H.E Dr. Jewel Howard-Taylor thanked the President and the First lady for the warm welcome and said they have had a very interesting trip. She said after years of crisis Liberia is coming along despite some challenges.
“Its work in progress after 30 years of crisis, its rebuilding. We have to give appreciation to H.E Sirleaf for putting the framework back in place. There are many business opportunities. I have talked to the Ministry of Trade here about some of the opportunities,” he said.
Jewel, a strong champion of the Africa Continental Free Trade Area
AfCFTA is in the country to explore possible areas of cooperation in trade, industrialization and infrastructure development is also pushing to have Uganda Airlines fly to Liberia.
“We hope one day, sooner than later, they (Ugandan Airlines) will have some trips to Monrovia.

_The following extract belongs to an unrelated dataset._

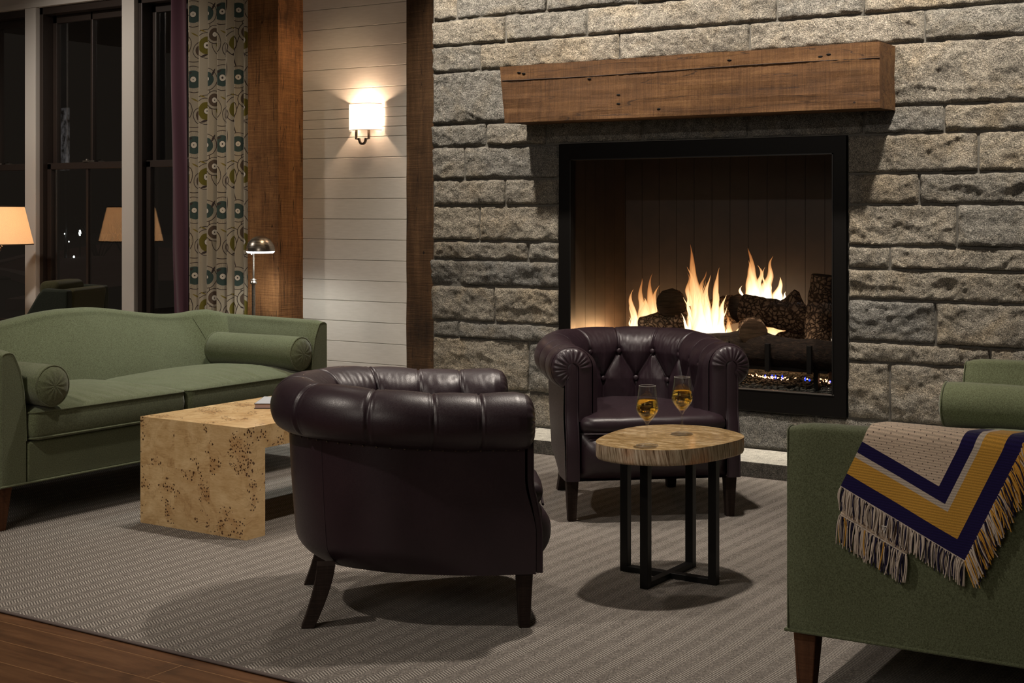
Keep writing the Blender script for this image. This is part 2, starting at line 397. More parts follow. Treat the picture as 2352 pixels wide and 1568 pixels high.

Even if it is once in a week, we would love that because now you go from Monrovia to Accra and from Accra to Nairobi and from Nairobi to Uganda so it takes almost 24 hours to get from one short distance that could probably be five hours of such a trip. So we are hoping that that will help us better link people to people. Free trade is about people working together to build a better sustaining Africa. We need an easier way to get back and forth. So I want to make that as my first request if it is possible to begin thinking about it,” she said, adding that the two countries can discuss how the airline can open up people to people, interlink commerce and trade faster than anything else because there is so much we can learn from you (Uganda).
“Our fathers have given us liberty; we are now free but we must get economic independence and the only way to do that is to build the industries with the resources that God has given us,” she said.